‘Sign of Our Repentance’: Weakland’s Name Expunged From Milwaukee Church Building

COMMENTARY: Personal corruption, more than bad governance, should have been the main reason for Archbishop Listecki to remove his predecessor’s name.

Archbishop Jerome of Listecki of Milwaukee removed the names of predecessors Archbishops William Cousins and  Rembert Weakland (above) from church property.
Archbishop Jerome of Listecki of Milwaukee removed the names of predecessors Archbishops William Cousins and Rembert Weakland (above) from church property. (photo: TANNEN MAURY/AFP/Getty Images)

Archbishop Jerome Listecki of Milwaukee has removed the names of two of his predecessors, William Cousins and Rembert Weakland, from church buildings because they were negligent in handling allegations of sexual abuse by priests of minors.

Archbishop Cousins was archbishop of Milwaukee from 1958 to 1977. Yet the case, in particular regarding Archbishop Weakland, who served in Milwaukee from 1977 to 2002, illustrates the scandal of clerical corruption is broader than just sexual abuse of minors.

Given his well-known homosexual affairs, and the archdiocesan money he used to cover it up, it is astonishing that Archbishop Weakland’s name was still on a church building in 2019. While dealing more forthrightly with the sexual abuse of minors is a good thing in itself, the rooting out of corruption in the priesthood cannot proceed as long as other scandalous behavior is downplayed or even ignored.

In a letter to his archdiocese, Archbishop Listecki reviews the history of handling sexual-abuse claims in Milwaukee and announces that, “as a sign of our repentance, and because of the pain caused to abuse survivors and their families with regard to the handling of sexual-abuse allegations, I will change the name of the Archbishop Cousins Catholic Center and ask the parish of the Cathedral of St.

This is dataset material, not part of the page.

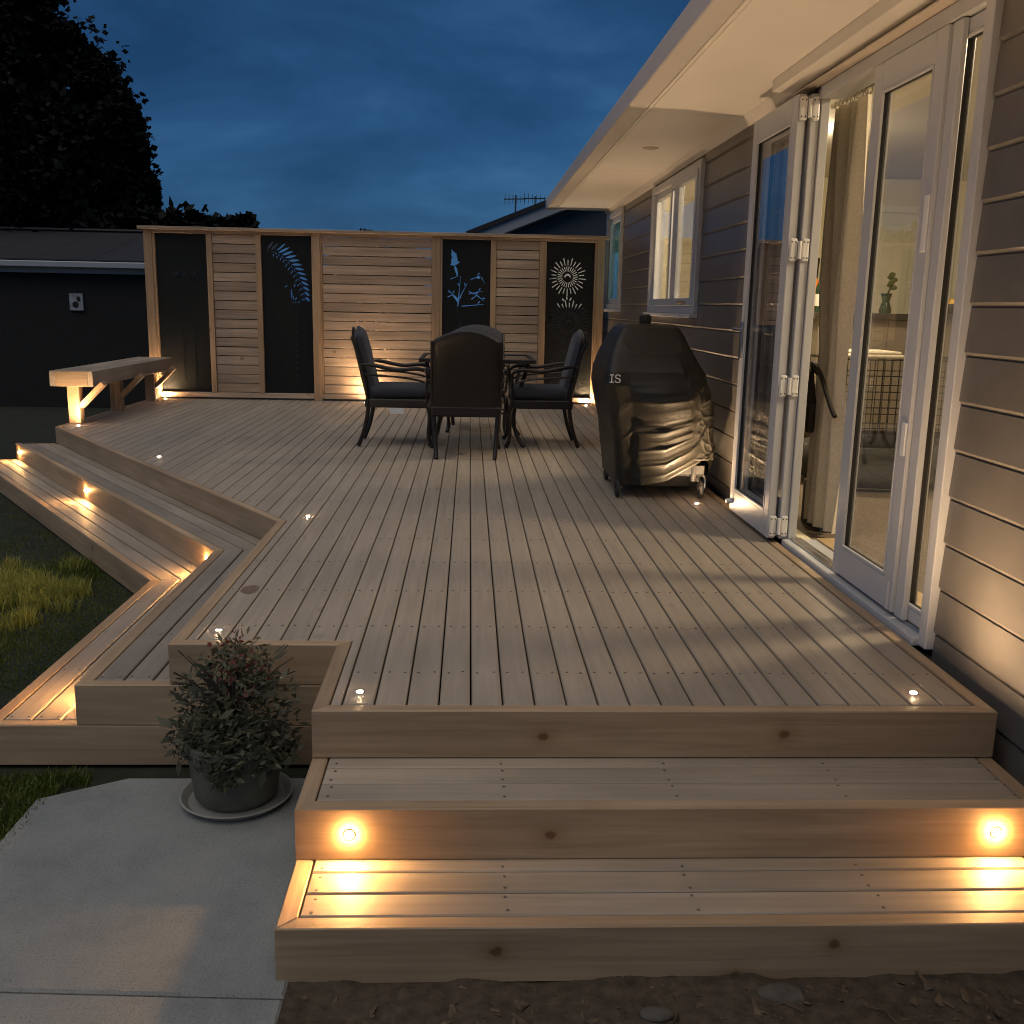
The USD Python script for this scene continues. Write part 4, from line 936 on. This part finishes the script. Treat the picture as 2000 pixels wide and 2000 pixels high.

John the Evangelist to remove the name of Archbishop Rembert Weakland from its parish pastoral center. This is similar to decisions made by other bishops throughout the United States.”

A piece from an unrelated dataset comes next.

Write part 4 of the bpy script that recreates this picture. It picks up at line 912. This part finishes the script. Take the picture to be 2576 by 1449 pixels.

In reviewing that history, Archbishop Listecki writes the following:

“In 2002, I think most Catholics were simply shocked to read the news reports of priests abusing minors. As I said, during my priesthood, never could I have imagined such a thing. But today, I think most Catholics react in anger, an anger which I share. News of cover-ups from years past, and information that some dioceses haven’t adhered to the demands of the [Dallas] Charter, has broken people’s trust in the Church and its leaders, namely bishops.”

All true certainly, but might there have been something else from 2002 that eroded trust between the people and the archbishop in Milwaukee?

Might it have been the allegation from Paul Marcoux, made on national television, that he had suffered a “date rape” at the hands of Archbishop Weakland, who later paid him $450,000 out of diocesan funds to hush it up?

Archbishop Weakland denied that it was sexual assault, but admitted to having a homosexual relationship with Marcoux. He said that the archdiocese paid the secret settlement, but that his own donations to the diocese more than made up for it. That was not true.

His resignation as archbishop of Milwaukee was accepted soon after the Marcoux affair was revealed. That was in May 2002. Later, in his 2009 memoir, Archbishop Weakland admitted to a series of homosexual affairs.

There were consequences. Archbishop Listecki has largely removed his predecessor from the scene, and he lives alone now with no public role. A Benedictine monk, he has been rejected by two abbeys where he wished to live in retirement.

Archbishop Weakland’s record on sexual-abuse cases is the reason that his name, along with that of Archbishop William Cousins, who served 1959-1977, was removed from diocesan buildings. And it is a record that is spectacularly bad.

Archbishop Weakland presided over one of the most horrific cases, that of Father Lawrence Murphy, a predator priest who preyed on deaf children in the 1970s. The Milwaukee shepherd knew about the case for decades before he belatedly moved in 1996 to investigate and begin a canonical trial.

Father Murphy died in 1998, and, in 2010, Archbishop Weakland participated in a scurrilous attempt to blame Cardinal Joseph Ratzinger for frustrating his attempts to obtain justice for Father Murphy’s victims. The archbishop resorted, not for the first time, to public lies to cover his own record.

So the question might be put: What was Archbishop Weakland’s name doing on a diocesan building until two weeks ago? And why does its removal on the grounds of mishandling of sexual-abuse cases not mention the elephant in the chancery, namely the scandalous conduct of Archbishop Weakland himself, perfidy both sexual and financial?

The two questions are obviously related. That there was a network of homosexually active priests in Milwaukee in the 1970s and 1980s was not exactly a secret. That Archbishop Weakland was part of it is now known, given his own autobiographical admission.

Is it unreasonable to think that perhaps he gave predator priests a pass because they may have threatened to expose his own sexual misconduct?

Archbishop Listecki did the right thing for the right reason in removing Archbishop Weakland’s name, as well as — even more incredible to recall — a bas-relief in the cathedral itself that included Archbishop Weakland. But bad governance was not the only reason for Archbishop Weakland’s name to go. Personal corruption ought to matter, too.

Father Raymond J. de Souza is the editor in chief of Convivium magazine.